The gymnast fantasy came and went, but Jackie’s dedication to track and field held firm. Although Jackie didn’t know if she could ever be good enough to get to the Olympics, even imagining the possibility motivated her. Besides, hanging out at the community centre and doing sports got her away from home, which she found hugely appealing. Mostly, however, she just wanted to see whether hard work would continue to yield progress. ‘I practised hard, and the results were coming. It took me a while to get out of last place and then sixth place, but the placement didn’t matter to me because I saw my times improving.’

It didn’t take long for people to start recognising Jackie’s potential. ‘People would say, “You’re gifted. You’re talented.” But I really didn’t know what all that meant. I was kind of rough in those days. I would fight another girl because she was seeing my friend’s boyfriend – all kinds of crazy stuff that would get me into trouble. One day the Assistant Principal pulled me off a girl I was fighting and said, “Get up to my office.” When he got there he told me, “You know, we expect better things out of you.” I’ll never forget that. It was like, wow, people see some greatness in me.’

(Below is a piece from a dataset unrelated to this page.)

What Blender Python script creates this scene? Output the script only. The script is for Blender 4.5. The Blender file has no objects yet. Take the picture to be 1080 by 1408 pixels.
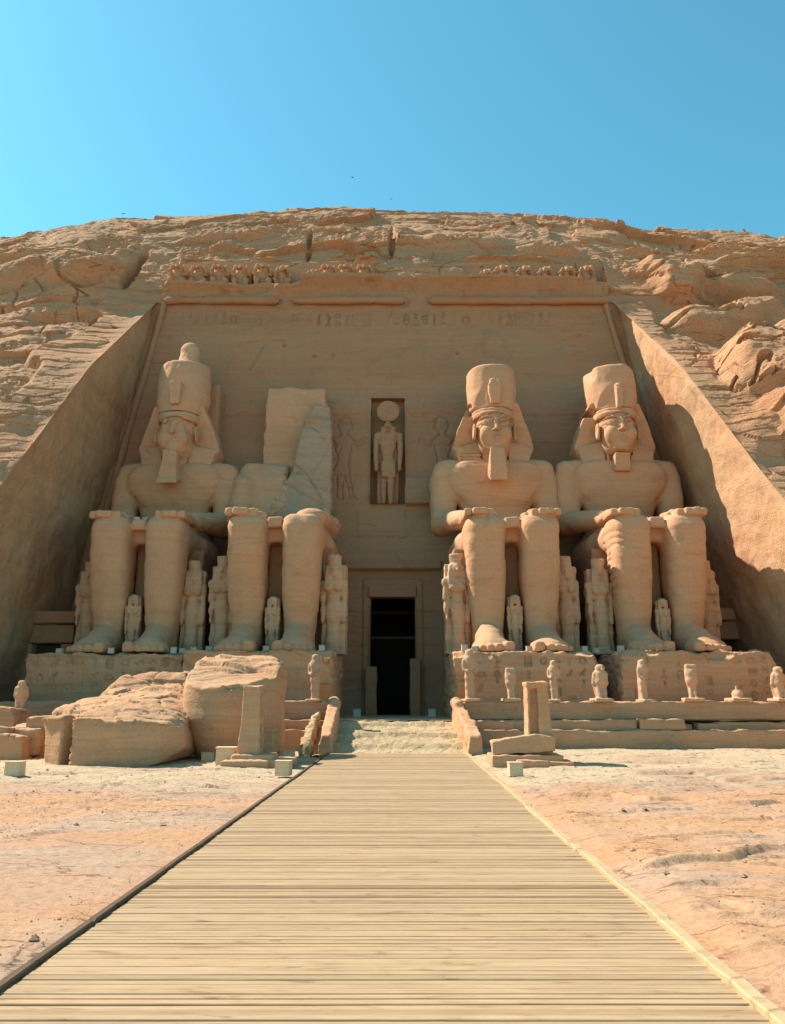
import bpy, bmesh, math, random, time
import numpy as np
from mathutils import Vector
T0 = time.time()
R = math.radians
random.seed(7)
sc = bpy.context.scene
COL = sc.collection

# ------------------------------------------------------------------ camera, sky, sun, exposure
PITCH = 13.6
EYE = 2.2
cam_d = bpy.data.cameras.new('camera')
cam = bpy.data.objects.new('camera', cam_d); COL.objects.link(cam)
cam_d.sensor_fit = 'VERTICAL'; cam_d.sensor_height = 24; cam_d.lens = 1057/1408*24
cam_d.clip_start = 0.1; cam_d.clip_end = 3000
cam.location = (0, 0, EYE); cam.rotation_euler = (R(90+PITCH), 0, 0)
sc.camera = cam

SUNV = Vector((-0.87, 0.35, 1.0)).normalized()          # towards the sun
elev = math.asin(SUNV.z)
world = bpy.data.worlds.new('World'); sc.world = world; world.use_nodes = True
wn, wl = world.node_tree.nodes, world.node_tree.links
bg = wn['Background']; sky = wn.new('ShaderNodeTexSky'); sky.sky_type = 'NISHITA'
sky.sun_disc = False; sky.sun_elevation = elev
sky.sun_rotation = math.atan2(SUNV.x, SUNV.y)
sky.altitude = 0; sky.air_density = 1.25; sky.dust_density = 0.4; sky.ozone_density = 2.0
tint = wn.new('ShaderNodeMixRGB'); tint.blend_type = 'MULTIPLY'; tint.inputs[0].default_value = 1
tint.inputs[2].default_value = (0.55, 1.17, 1.05, 1)
wl.new(sky.outputs[0], tint.inputs[1]); wl.new(tint.outputs[0], bg.inputs[0])
bg.inputs[1].default_value = 0.10
sun_d = bpy.data.lights.new('sun', 'SUN'); sun = bpy.data.objects.new('sun', sun_d); COL.objects.link(sun)
sun_d.energy = 4.9; sun_d.angle = R(0.53); sun_d.color = (1.0, 0.91, 0.78)
sun.rotation_euler = SUNV.to_track_quat('Z', 'Y').to_euler(); sun.location = (-40, 20, 60)
sc.view_settings.view_transform = 'Standard'; sc.view_settings.look = 'None'
sc.view_settings.exposure = 0.90; sc.view_settings.gamma = 1
sc.render.engine = 'CYCLES'
sc.cycles.max_bounces = 10; sc.cycles.diffuse_bounces = 6
sc.cycles.use_denoising = True

# a pixel of the photograph to a point of the place, used to survey real positions
def _ray(px, py):
    dx, dy = (px-540)/1057, (704-py)/1057
    c, s = math.cos(R(PITCH)), math.sin(R(PITCH))
    return dx, c-dy*s, s+dy*c
def PY(px, py, Y):
    x, y, z = _ray(px, py); k = Y/y; return (x*k, Y, EYE+z*k)
def PZ(px, py, Z):
    x, y, z = _ray(px, py); k = (Z-EYE)/z; return (x*k, y*k, Z)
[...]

That helped Jackie decide to commit to her training in a serious way. ‘I remember telling my girlfriends when I was in junior high school that I was going to go to the Olympics. They thought I was crazy. From that day on I said to my friends, “No, I can’t meet with y’all.” We were basically a gang, and I just knew that wasn’t good.’

As luck would have it, her school started complying with Title IX, legislation guaranteeing girls the same access to sports as boys, which had been enacted four years earlier, just in the nick of time for Jackie. ‘My first year in high school, which would have been my sophomore year, we couldn’t practise until 6:30 p.m. after the boys finished their practice. My mom, who was really strict, wasn’t going for that. I’m going to come home and then go back up to the school and practise? She wasn’t feeling that at all. My mom was just going to pull me out of sports altogether because her philosophy was that I had to be home before the streetlights came on. Then the coaches started pushing the Title IX issue because they said that wasn’t right. From there, they changed it so that we could practise before the boys. That made a big difference.